==== The records

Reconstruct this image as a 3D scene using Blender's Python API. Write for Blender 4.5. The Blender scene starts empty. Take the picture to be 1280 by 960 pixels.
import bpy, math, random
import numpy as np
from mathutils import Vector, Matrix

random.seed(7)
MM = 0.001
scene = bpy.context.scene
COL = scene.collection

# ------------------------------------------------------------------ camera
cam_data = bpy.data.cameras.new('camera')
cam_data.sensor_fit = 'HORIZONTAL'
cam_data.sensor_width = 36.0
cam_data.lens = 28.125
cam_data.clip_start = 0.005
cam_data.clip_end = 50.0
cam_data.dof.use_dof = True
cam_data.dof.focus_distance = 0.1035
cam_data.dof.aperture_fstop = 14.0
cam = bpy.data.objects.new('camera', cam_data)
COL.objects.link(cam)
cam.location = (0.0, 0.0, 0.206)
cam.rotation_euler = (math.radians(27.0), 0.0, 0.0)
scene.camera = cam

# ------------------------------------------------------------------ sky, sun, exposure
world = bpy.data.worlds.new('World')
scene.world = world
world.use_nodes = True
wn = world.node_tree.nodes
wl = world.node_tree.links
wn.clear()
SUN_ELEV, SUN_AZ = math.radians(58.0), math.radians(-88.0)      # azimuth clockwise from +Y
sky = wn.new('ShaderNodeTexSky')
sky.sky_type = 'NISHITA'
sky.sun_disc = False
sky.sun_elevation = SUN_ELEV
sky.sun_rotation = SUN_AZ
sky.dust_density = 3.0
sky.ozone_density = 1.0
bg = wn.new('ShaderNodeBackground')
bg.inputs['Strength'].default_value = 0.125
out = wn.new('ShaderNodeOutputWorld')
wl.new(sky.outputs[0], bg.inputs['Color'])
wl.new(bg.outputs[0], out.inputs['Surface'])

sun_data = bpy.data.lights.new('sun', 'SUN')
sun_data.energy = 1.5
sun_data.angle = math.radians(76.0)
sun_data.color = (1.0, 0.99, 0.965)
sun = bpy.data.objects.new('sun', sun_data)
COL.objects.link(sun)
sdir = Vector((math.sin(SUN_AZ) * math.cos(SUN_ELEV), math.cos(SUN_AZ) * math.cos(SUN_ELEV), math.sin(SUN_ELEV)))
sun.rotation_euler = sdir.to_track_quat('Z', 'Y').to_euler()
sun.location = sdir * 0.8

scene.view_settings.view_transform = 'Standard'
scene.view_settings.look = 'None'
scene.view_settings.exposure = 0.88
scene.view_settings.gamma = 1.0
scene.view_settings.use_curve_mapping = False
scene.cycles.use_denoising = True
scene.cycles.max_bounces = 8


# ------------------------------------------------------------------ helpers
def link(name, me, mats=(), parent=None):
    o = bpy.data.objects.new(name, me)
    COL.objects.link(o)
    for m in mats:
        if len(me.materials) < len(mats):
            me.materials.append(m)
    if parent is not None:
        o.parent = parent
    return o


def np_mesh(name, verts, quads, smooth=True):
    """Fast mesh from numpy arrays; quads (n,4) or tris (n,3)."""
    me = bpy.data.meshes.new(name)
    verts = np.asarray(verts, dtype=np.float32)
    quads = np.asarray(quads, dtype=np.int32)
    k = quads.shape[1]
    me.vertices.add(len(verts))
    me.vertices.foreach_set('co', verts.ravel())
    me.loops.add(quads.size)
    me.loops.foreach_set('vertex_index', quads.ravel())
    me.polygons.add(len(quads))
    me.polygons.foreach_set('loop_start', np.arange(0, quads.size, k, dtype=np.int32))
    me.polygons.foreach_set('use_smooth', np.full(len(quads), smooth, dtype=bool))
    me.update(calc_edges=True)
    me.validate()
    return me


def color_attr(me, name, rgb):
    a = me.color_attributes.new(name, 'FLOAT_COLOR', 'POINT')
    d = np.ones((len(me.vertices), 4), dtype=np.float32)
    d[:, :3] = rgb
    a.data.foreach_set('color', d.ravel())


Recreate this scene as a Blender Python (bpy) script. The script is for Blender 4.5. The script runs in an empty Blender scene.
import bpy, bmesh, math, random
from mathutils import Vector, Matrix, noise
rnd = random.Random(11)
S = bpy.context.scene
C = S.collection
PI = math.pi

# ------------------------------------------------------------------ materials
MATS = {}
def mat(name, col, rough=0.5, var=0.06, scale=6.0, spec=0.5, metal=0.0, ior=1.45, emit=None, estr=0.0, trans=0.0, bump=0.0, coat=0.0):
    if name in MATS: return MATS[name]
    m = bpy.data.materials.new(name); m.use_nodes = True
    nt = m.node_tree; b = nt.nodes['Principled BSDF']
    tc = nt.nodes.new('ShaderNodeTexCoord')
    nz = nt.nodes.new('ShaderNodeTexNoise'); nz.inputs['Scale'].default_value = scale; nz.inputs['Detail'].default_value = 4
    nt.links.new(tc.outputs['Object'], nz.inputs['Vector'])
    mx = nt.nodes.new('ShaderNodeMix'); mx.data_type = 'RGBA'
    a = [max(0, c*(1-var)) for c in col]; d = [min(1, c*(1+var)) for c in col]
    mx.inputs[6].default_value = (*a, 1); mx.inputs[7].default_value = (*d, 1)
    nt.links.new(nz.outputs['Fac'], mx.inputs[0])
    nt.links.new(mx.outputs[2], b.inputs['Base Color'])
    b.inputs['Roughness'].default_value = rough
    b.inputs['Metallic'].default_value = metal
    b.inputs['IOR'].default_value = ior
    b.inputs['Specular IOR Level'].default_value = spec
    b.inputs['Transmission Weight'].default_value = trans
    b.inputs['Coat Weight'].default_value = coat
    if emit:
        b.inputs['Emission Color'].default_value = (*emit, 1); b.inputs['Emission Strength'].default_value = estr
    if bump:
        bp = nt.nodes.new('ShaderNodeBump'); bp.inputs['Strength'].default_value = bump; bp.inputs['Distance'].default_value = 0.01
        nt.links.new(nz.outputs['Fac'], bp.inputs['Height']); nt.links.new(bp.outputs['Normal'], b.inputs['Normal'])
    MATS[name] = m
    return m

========

▶ [What to work on]
Take the listing above and set it down exactly.

▶ [Correct output]
Reconstruct this image as a 3D scene using Blender's Python API. Write for Blender 4.5. The Blender scene starts empty. Take the picture to be 1280 by 960 pixels.
import bpy, math, random
import numpy as np
from mathutils import Vector, Matrix

random.seed(7)
MM = 0.001
scene = bpy.context.scene
COL = scene.collection

# ------------------------------------------------------------------ camera
cam_data = bpy.data.cameras.new('camera')
cam_data.sensor_fit = 'HORIZONTAL'
cam_data.sensor_width = 36.0
cam_data.lens = 28.125
cam_data.clip_start = 0.005
cam_data.clip_end = 50.0
cam_data.dof.use_dof = True
cam_data.dof.focus_distance = 0.1035
cam_data.dof.aperture_fstop = 14.0
cam = bpy.data.objects.new('camera', cam_data)
COL.objects.link(cam)
cam.location = (0.0, 0.0, 0.206)
cam.rotation_euler = (math.radians(27.0), 0.0, 0.0)
scene.camera = cam

# ------------------------------------------------------------------ sky, sun, exposure
world = bpy.data.worlds.new('World')
scene.world = world
world.use_nodes = True
wn = world.node_tree.nodes
wl = world.node_tree.links
wn.clear()
SUN_ELEV, SUN_AZ = math.radians(58.0), math.radians(-88.0)      # azimuth clockwise from +Y
sky = wn.new('ShaderNodeTexSky')
sky.sky_type = 'NISHITA'
sky.sun_disc = False
sky.sun_elevation = SUN_ELEV
sky.sun_rotation = SUN_AZ
sky.dust_density = 3.0
sky.ozone_density = 1.0
bg = wn.new('ShaderNodeBackground')
bg.inputs['Strength'].default_value = 0.125
out = wn.new('ShaderNodeOutputWorld')
wl.new(sky.outputs[0], bg.inputs['Color'])
wl.new(bg.outputs[0], out.inputs['Surface'])

sun_data = bpy.data.lights.new('sun', 'SUN')
sun_data.energy = 1.5
sun_data.angle = math.radians(76.0)
sun_data.color = (1.0, 0.99, 0.965)
sun = bpy.data.objects.new('sun', sun_data)
COL.objects.link(sun)
sdir = Vector((math.sin(SUN_AZ) * math.cos(SUN_ELEV), math.cos(SUN_AZ) * math.cos(SUN_ELEV), math.sin(SUN_ELEV)))
sun.rotation_euler = sdir.to_track_quat('Z', 'Y').to_euler()
sun.location = sdir * 0.8

scene.view_settings.view_transform = 'Standard'
scene.view_settings.look = 'None'
scene.view_settings.exposure = 0.88
scene.view_settings.gamma = 1.0
scene.view_settings.use_curve_mapping = False
scene.cycles.use_denoising = True
scene.cycles.max_bounces = 8


# ------------------------------------------------------------------ helpers
def link(name, me, mats=(), parent=None):
    o = bpy.data.objects.new(name, me)
    COL.objects.link(o)
    for m in mats:
        if len(me.materials) < len(mats):
            me.materials.append(m)
    if parent is not None:
        o.parent = parent
    return o


def np_mesh(name, verts, quads, smooth=True):
    """Fast mesh from numpy arrays; quads (n,4) or tris (n,3)."""
    me = bpy.data.meshes.new(name)
    verts = np.asarray(verts, dtype=np.float32)
    quads = np.asarray(quads, dtype=np.int32)
    k = quads.shape[1]
    me.vertices.add(len(verts))
    me.vertices.foreach_set('co', verts.ravel())
    me.loops.add(quads.size)
    me.loops.foreach_set('vertex_index', quads.ravel())
    me.polygons.add(len(quads))
    me.polygons.foreach_set('loop_start', np.arange(0, quads.size, k, dtype=np.int32))
    me.polygons.foreach_set('use_smooth', np.full(len(quads), smooth, dtype=bool))
    me.update(calc_edges=True)
    me.validate()
    return me


def color_attr(me, name, rgb):
    a = me.color_attributes.new(name, 'FLOAT_COLOR', 'POINT')
    d = np.ones((len(me.vertices), 4), dtype=np.float32)
    d[:, :3] = rgb
    a.data.foreach_set('color', d.ravel())


Recreate this scene as a Blender Python (bpy) script. The script is for Blender 4.5. The script runs in an empty Blender scene.
import bpy, bmesh, math, random
from mathutils import Vector, Matrix, noise
rnd = random.Random(11)
S = bpy.context.scene
C = S.collection
PI = math.pi

# ------------------------------------------------------------------ materials
MATS = {}
def mat(name, col, rough=0.5, var=0.06, scale=6.0, spec=0.5, metal=0.0, ior=1.45, emit=None, estr=0.0, trans=0.0, bump=0.0, coat=0.0):
    if name in MATS: return MATS[name]
    m = bpy.data.materials.new(name); m.use_nodes = True
    nt = m.node_tree; b = nt.nodes['Principled BSDF']
    tc = nt.nodes.new('ShaderNodeTexCoord')
    nz = nt.nodes.new('ShaderNodeTexNoise'); nz.inputs['Scale'].default_value = scale; nz.inputs['Detail'].default_value = 4
    nt.links.new(tc.outputs['Object'], nz.inputs['Vector'])
    mx = nt.nodes.new('ShaderNodeMix'); mx.data_type = 'RGBA'
    a = [max(0, c*(1-var)) for c in col]; d = [min(1, c*(1+var)) for c in col]
    mx.inputs[6].default_value = (*a, 1); mx.inputs[7].default_value = (*d, 1)
    nt.links.new(nz.outputs['Fac'], mx.inputs[0])
    nt.links.new(mx.outputs[2], b.inputs['Base Color'])
    b.inputs['Roughness'].default_value = rough
    b.inputs['Metallic'].default_value = metal
    b.inputs['IOR'].default_value = ior
    b.inputs['Specular IOR Level'].default_value = spec
    b.inputs['Transmission Weight'].default_value = trans
    b.inputs['Coat Weight'].default_value = coat
    if emit:
        b.inputs['Emission Color'].default_value = (*emit, 1); b.inputs['Emission Strength'].default_value = estr
    if bump:
        bp = nt.nodes.new('ShaderNodeBump'); bp.inputs['Strength'].default_value = bump; bp.inputs['Distance'].default_value = 0.01
        nt.links.new(nz.outputs['Fac'], bp.inputs['Height']); nt.links.new(bp.outputs['Normal'], b.inputs['Normal'])
    MATS[name] = m
    return m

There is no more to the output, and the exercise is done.